Directive >> Quote every line as given.

Given data >>
[start]

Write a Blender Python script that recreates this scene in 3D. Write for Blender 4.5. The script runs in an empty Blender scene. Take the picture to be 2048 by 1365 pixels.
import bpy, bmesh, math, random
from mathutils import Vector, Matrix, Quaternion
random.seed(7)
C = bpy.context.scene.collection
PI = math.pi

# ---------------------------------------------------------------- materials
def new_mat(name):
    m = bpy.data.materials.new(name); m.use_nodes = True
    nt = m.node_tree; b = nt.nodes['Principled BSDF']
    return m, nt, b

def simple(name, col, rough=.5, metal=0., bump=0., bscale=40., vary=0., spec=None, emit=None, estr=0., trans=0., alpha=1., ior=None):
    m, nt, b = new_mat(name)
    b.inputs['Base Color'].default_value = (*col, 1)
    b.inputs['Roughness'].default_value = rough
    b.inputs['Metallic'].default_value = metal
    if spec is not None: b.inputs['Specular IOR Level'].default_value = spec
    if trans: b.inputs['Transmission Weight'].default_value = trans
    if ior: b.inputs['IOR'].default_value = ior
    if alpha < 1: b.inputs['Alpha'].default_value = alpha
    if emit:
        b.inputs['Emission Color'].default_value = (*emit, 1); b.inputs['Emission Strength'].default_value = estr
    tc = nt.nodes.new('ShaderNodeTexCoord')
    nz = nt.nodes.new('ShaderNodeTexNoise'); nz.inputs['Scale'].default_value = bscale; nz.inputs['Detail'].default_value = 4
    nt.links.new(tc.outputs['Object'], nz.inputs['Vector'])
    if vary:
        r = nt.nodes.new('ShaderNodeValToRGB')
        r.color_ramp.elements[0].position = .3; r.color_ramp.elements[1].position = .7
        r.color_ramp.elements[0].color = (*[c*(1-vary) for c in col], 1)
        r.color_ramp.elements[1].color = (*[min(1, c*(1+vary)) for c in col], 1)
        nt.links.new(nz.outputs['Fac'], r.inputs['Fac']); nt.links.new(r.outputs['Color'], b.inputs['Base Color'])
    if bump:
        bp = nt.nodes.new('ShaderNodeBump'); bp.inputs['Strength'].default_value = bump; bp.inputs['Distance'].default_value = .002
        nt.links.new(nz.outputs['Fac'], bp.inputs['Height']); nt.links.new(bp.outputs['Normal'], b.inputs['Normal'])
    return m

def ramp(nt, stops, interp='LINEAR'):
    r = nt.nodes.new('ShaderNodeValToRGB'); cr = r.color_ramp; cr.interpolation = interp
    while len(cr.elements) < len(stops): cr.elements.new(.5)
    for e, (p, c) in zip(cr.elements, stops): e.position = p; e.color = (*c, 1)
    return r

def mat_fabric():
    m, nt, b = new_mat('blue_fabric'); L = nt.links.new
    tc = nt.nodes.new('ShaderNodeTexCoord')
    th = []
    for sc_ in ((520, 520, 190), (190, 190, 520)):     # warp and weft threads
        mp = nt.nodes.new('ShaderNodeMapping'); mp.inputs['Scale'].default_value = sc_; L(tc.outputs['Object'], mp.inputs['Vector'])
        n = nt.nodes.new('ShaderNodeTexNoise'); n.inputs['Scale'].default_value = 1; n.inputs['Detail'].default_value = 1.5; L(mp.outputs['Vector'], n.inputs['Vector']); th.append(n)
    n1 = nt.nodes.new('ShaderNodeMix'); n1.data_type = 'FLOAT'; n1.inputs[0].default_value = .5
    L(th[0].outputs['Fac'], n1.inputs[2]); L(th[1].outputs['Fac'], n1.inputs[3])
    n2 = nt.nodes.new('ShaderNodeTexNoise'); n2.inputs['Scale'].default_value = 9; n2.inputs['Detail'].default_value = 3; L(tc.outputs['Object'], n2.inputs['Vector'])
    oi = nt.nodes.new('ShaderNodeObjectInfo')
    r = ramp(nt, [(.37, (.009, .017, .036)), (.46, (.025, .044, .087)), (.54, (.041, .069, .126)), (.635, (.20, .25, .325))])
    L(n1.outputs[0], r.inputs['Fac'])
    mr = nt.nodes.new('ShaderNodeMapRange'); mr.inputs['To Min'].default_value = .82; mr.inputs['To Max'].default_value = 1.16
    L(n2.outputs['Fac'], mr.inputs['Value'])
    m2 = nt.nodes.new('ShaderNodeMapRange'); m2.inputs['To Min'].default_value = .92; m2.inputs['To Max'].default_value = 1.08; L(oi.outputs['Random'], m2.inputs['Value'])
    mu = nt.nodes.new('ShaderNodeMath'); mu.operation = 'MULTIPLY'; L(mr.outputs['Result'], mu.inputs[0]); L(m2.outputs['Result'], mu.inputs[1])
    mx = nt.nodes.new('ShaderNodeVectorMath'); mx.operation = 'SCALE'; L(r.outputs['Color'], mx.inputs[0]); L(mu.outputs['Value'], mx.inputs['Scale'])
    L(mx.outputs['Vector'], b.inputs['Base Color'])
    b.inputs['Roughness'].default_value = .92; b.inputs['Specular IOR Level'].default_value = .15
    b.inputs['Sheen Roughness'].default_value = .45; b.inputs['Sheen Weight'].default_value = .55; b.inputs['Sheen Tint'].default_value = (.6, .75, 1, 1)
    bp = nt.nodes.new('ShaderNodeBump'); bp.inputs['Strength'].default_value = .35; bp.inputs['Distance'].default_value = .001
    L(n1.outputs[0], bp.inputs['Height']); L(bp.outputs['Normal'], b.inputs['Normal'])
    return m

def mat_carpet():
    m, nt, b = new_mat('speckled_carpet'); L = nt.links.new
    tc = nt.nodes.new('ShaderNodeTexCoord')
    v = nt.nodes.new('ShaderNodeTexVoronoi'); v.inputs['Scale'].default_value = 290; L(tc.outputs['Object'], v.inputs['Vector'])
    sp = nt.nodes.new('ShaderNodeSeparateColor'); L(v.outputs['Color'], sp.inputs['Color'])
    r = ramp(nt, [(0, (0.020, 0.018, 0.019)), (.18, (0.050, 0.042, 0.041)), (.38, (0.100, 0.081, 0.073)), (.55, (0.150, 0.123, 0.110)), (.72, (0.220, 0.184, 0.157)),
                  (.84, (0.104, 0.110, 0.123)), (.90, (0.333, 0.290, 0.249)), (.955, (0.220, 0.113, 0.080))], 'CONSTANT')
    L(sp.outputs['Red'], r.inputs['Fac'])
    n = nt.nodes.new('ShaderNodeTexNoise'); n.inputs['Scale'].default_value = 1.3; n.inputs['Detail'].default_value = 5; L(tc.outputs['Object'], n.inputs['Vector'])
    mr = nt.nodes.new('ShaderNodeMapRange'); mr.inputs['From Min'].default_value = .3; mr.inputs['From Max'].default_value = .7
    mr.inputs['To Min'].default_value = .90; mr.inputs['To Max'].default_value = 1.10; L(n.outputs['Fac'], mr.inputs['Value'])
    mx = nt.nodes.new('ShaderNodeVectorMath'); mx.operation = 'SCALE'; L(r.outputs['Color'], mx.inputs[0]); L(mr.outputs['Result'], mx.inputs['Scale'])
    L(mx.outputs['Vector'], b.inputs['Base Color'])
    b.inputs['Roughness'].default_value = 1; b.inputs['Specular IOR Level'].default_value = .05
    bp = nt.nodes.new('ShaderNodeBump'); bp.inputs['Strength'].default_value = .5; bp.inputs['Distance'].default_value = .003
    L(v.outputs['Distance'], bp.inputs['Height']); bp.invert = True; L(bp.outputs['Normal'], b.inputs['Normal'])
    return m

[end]

Final result >>
Write a Blender Python script that recreates this scene in 3D. Write for Blender 4.5. The script runs in an empty Blender scene. Take the picture to be 2048 by 1365 pixels.
import bpy, bmesh, math, random
from mathutils import Vector, Matrix, Quaternion
random.seed(7)
C = bpy.context.scene.collection
PI = math.pi

# ---------------------------------------------------------------- materials
def new_mat(name):
    m = bpy.data.materials.new(name); m.use_nodes = True
    nt = m.node_tree; b = nt.nodes['Principled BSDF']
    return m, nt, b

def simple(name, col, rough=.5, metal=0., bump=0., bscale=40., vary=0., spec=None, emit=None, estr=0., trans=0., alpha=1., ior=None):
    m, nt, b = new_mat(name)
    b.inputs['Base Color'].default_value = (*col, 1)
    b.inputs['Roughness'].default_value = rough
    b.inputs['Metallic'].default_value = metal
    if spec is not None: b.inputs['Specular IOR Level'].default_value = spec
    if trans: b.inputs['Transmission Weight'].default_value = trans
    if ior: b.inputs['IOR'].default_value = ior
    if alpha < 1: b.inputs['Alpha'].default_value = alpha
    if emit:
        b.inputs['Emission Color'].default_value = (*emit, 1); b.inputs['Emission Strength'].default_value = estr
    tc = nt.nodes.new('ShaderNodeTexCoord')
    nz = nt.nodes.new('ShaderNodeTexNoise'); nz.inputs['Scale'].default_value = bscale; nz.inputs['Detail'].default_value = 4
    nt.links.new(tc.outputs['Object'], nz.inputs['Vector'])
    if vary:
        r = nt.nodes.new('ShaderNodeValToRGB')
        r.color_ramp.elements[0].position = .3; r.color_ramp.elements[1].position = .7
        r.color_ramp.elements[0].color = (*[c*(1-vary) for c in col], 1)
        r.color_ramp.elements[1].color = (*[min(1, c*(1+vary)) for c in col], 1)
        nt.links.new(nz.outputs['Fac'], r.inputs['Fac']); nt.links.new(r.outputs['Color'], b.inputs['Base Color'])
    if bump:
        bp = nt.nodes.new('ShaderNodeBump'); bp.inputs['Strength'].default_value = bump; bp.inputs['Distance'].default_value = .002
        nt.links.new(nz.outputs['Fac'], bp.inputs['Height']); nt.links.new(bp.outputs['Normal'], b.inputs['Normal'])
    return m

def ramp(nt, stops, interp='LINEAR'):
    r = nt.nodes.new('ShaderNodeValToRGB'); cr = r.color_ramp; cr.interpolation = interp
    while len(cr.elements) < len(stops): cr.elements.new(.5)
    for e, (p, c) in zip(cr.elements, stops): e.position = p; e.color = (*c, 1)
    return r

def mat_fabric():
    m, nt, b = new_mat('blue_fabric'); L = nt.links.new
    tc = nt.nodes.new('ShaderNodeTexCoord')
    th = []
    for sc_ in ((520, 520, 190), (190, 190, 520)):     # warp and weft threads
        mp = nt.nodes.new('ShaderNodeMapping'); mp.inputs['Scale'].default_value = sc_; L(tc.outputs['Object'], mp.inputs['Vector'])
        n = nt.nodes.new('ShaderNodeTexNoise'); n.inputs['Scale'].default_value = 1; n.inputs['Detail'].default_value = 1.5; L(mp.outputs['Vector'], n.inputs['Vector']); th.append(n)
    n1 = nt.nodes.new('ShaderNodeMix'); n1.data_type = 'FLOAT'; n1.inputs[0].default_value = .5
    L(th[0].outputs['Fac'], n1.inputs[2]); L(th[1].outputs['Fac'], n1.inputs[3])
    n2 = nt.nodes.new('ShaderNodeTexNoise'); n2.inputs['Scale'].default_value = 9; n2.inputs['Detail'].default_value = 3; L(tc.outputs['Object'], n2.inputs['Vector'])
    oi = nt.nodes.new('ShaderNodeObjectInfo')
    r = ramp(nt, [(.37, (.009, .017, .036)), (.46, (.025, .044, .087)), (.54, (.041, .069, .126)), (.635, (.20, .25, .325))])
    L(n1.outputs[0], r.inputs['Fac'])
    mr = nt.nodes.new('ShaderNodeMapRange'); mr.inputs['To Min'].default_value = .82; mr.inputs['To Max'].default_value = 1.16
    L(n2.outputs['Fac'], mr.inputs['Value'])
    m2 = nt.nodes.new('ShaderNodeMapRange'); m2.inputs['To Min'].default_value = .92; m2.inputs['To Max'].default_value = 1.08; L(oi.outputs['Random'], m2.inputs['Value'])
    mu = nt.nodes.new('ShaderNodeMath'); mu.operation = 'MULTIPLY'; L(mr.outputs['Result'], mu.inputs[0]); L(m2.outputs['Result'], mu.inputs[1])
    mx = nt.nodes.new('ShaderNodeVectorMath'); mx.operation = 'SCALE'; L(r.outputs['Color'], mx.inputs[0]); L(mu.outputs['Value'], mx.inputs['Scale'])
    L(mx.outputs['Vector'], b.inputs['Base Color'])
    b.inputs['Roughness'].default_value = .92; b.inputs['Specular IOR Level'].default_value = .15
    b.inputs['Sheen Roughness'].default_value = .45; b.inputs['Sheen Weight'].default_value = .55; b.inputs['Sheen Tint'].default_value = (.6, .75, 1, 1)
    bp = nt.nodes.new('ShaderNodeBump'); bp.inputs['Strength'].default_value = .35; bp.inputs['Distance'].default_value = .001
    L(n1.outputs[0], bp.inputs['Height']); L(bp.outputs['Normal'], b.inputs['Normal'])
    return m

def mat_carpet():
    m, nt, b = new_mat('speckled_carpet'); L = nt.links.new
    tc = nt.nodes.new('ShaderNodeTexCoord')
    v = nt.nodes.new('ShaderNodeTexVoronoi'); v.inputs['Scale'].default_value = 290; L(tc.outputs['Object'], v.inputs['Vector'])
    sp = nt.nodes.new('ShaderNodeSeparateColor'); L(v.outputs['Color'], sp.inputs['Color'])
    r = ramp(nt, [(0, (0.020, 0.018, 0.019)), (.18, (0.050, 0.042, 0.041)), (.38, (0.100, 0.081, 0.073)), (.55, (0.150, 0.123, 0.110)), (.72, (0.220, 0.184, 0.157)),
                  (.84, (0.104, 0.110, 0.123)), (.90, (0.333, 0.290, 0.249)), (.955, (0.220, 0.113, 0.080))], 'CONSTANT')
    L(sp.outputs['Red'], r.inputs['Fac'])
    n = nt.nodes.new('ShaderNodeTexNoise'); n.inputs['Scale'].default_value = 1.3; n.inputs['Detail'].default_value = 5; L(tc.outputs['Object'], n.inputs['Vector'])
    mr = nt.nodes.new('ShaderNodeMapRange'); mr.inputs['From Min'].default_value = .3; mr.inputs['From Max'].default_value = .7
    mr.inputs['To Min'].default_value = .90; mr.inputs['To Max'].default_value = 1.10; L(n.outputs['Fac'], mr.inputs['Value'])
    mx = nt.nodes.new('ShaderNodeVectorMath'); mx.operation = 'SCALE'; L(r.outputs['Color'], mx.inputs[0]); L(mr.outputs['Result'], mx.inputs['Scale'])
    L(mx.outputs['Vector'], b.inputs['Base Color'])
    b.inputs['Roughness'].default_value = 1; b.inputs['Specular IOR Level'].default_value = .05
    bp = nt.nodes.new('ShaderNodeBump'); bp.inputs['Strength'].default_value = .5; bp.inputs['Distance'].default_value = .003
    L(v.outputs['Distance'], bp.inputs['Height']); bp.invert = True; L(bp.outputs['Normal'], b.inputs['Normal'])
    return m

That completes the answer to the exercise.